### YOUR OBJECTIVE
Repeat each line word for word.
[begin RECORDED DATA]
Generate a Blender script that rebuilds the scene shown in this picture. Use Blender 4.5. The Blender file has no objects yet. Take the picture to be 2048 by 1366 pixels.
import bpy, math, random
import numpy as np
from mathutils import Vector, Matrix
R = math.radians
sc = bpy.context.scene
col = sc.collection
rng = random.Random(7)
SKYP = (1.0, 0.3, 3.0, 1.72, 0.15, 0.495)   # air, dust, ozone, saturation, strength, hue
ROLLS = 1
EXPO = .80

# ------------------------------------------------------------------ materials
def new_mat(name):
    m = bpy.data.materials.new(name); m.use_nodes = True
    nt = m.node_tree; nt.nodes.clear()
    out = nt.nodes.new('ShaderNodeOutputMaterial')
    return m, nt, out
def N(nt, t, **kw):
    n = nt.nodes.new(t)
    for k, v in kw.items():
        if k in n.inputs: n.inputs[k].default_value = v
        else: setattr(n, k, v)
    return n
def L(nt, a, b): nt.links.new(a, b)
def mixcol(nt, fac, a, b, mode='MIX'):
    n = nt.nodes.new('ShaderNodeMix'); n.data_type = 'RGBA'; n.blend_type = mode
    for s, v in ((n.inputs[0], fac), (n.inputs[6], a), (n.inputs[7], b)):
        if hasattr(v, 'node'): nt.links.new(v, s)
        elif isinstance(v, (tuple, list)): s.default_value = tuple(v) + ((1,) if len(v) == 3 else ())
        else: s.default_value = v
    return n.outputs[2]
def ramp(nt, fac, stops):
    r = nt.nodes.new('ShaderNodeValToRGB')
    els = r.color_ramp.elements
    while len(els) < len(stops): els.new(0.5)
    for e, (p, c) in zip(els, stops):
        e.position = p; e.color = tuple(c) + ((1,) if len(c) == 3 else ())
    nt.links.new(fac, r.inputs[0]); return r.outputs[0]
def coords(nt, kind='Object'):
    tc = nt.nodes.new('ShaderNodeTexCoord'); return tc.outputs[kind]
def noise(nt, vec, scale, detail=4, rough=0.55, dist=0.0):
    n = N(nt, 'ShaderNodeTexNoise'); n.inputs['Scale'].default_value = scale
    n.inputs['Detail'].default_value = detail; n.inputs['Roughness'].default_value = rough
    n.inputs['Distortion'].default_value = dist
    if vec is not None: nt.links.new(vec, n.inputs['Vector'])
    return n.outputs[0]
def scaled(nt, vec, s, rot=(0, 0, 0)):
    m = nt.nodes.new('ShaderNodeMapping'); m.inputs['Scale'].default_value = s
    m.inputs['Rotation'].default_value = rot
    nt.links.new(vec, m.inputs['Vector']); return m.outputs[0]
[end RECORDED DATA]
### ANSWER
Generate a Blender script that rebuilds the scene shown in this picture. Use Blender 4.5. The Blender file has no objects yet. Take the picture to be 2048 by 1366 pixels.
import bpy, math, random
import numpy as np
from mathutils import Vector, Matrix
R = math.radians
sc = bpy.context.scene
col = sc.collection
rng = random.Random(7)
SKYP = (1.0, 0.3, 3.0, 1.72, 0.15, 0.495)   # air, dust, ozone, saturation, strength, hue
ROLLS = 1
EXPO = .80

# ------------------------------------------------------------------ materials
def new_mat(name):
    m = bpy.data.materials.new(name); m.use_nodes = True
    nt = m.node_tree; nt.nodes.clear()
    out = nt.nodes.new('ShaderNodeOutputMaterial')
    return m, nt, out
def N(nt, t, **kw):
    n = nt.nodes.new(t)
    for k, v in kw.items():
        if k in n.inputs: n.inputs[k].default_value = v
        else: setattr(n, k, v)
    return n
def L(nt, a, b): nt.links.new(a, b)
def mixcol(nt, fac, a, b, mode='MIX'):
    n = nt.nodes.new('ShaderNodeMix'); n.data_type = 'RGBA'; n.blend_type = mode
    for s, v in ((n.inputs[0], fac), (n.inputs[6], a), (n.inputs[7], b)):
        if hasattr(v, 'node'): nt.links.new(v, s)
        elif isinstance(v, (tuple, list)): s.default_value = tuple(v) + ((1,) if len(v) == 3 else ())
        else: s.default_value = v
    return n.outputs[2]
def ramp(nt, fac, stops):
    r = nt.nodes.new('ShaderNodeValToRGB')
    els = r.color_ramp.elements
    while len(els) < len(stops): els.new(0.5)
    for e, (p, c) in zip(els, stops):
        e.position = p; e.color = tuple(c) + ((1,) if len(c) == 3 else ())
    nt.links.new(fac, r.inputs[0]); return r.outputs[0]
def coords(nt, kind='Object'):
    tc = nt.nodes.new('ShaderNodeTexCoord'); return tc.outputs[kind]
def noise(nt, vec, scale, detail=4, rough=0.55, dist=0.0):
    n = N(nt, 'ShaderNodeTexNoise'); n.inputs['Scale'].default_value = scale
    n.inputs['Detail'].default_value = detail; n.inputs['Roughness'].default_value = rough
    n.inputs['Distortion'].default_value = dist
    if vec is not None: nt.links.new(vec, n.inputs['Vector'])
    return n.outputs[0]
def scaled(nt, vec, s, rot=(0, 0, 0)):
    m = nt.nodes.new('ShaderNodeMapping'); m.inputs['Scale'].default_value = s
    m.inputs['Rotation'].default_value = rot
    nt.links.new(vec, m.inputs['Vector']); return m.outputs[0]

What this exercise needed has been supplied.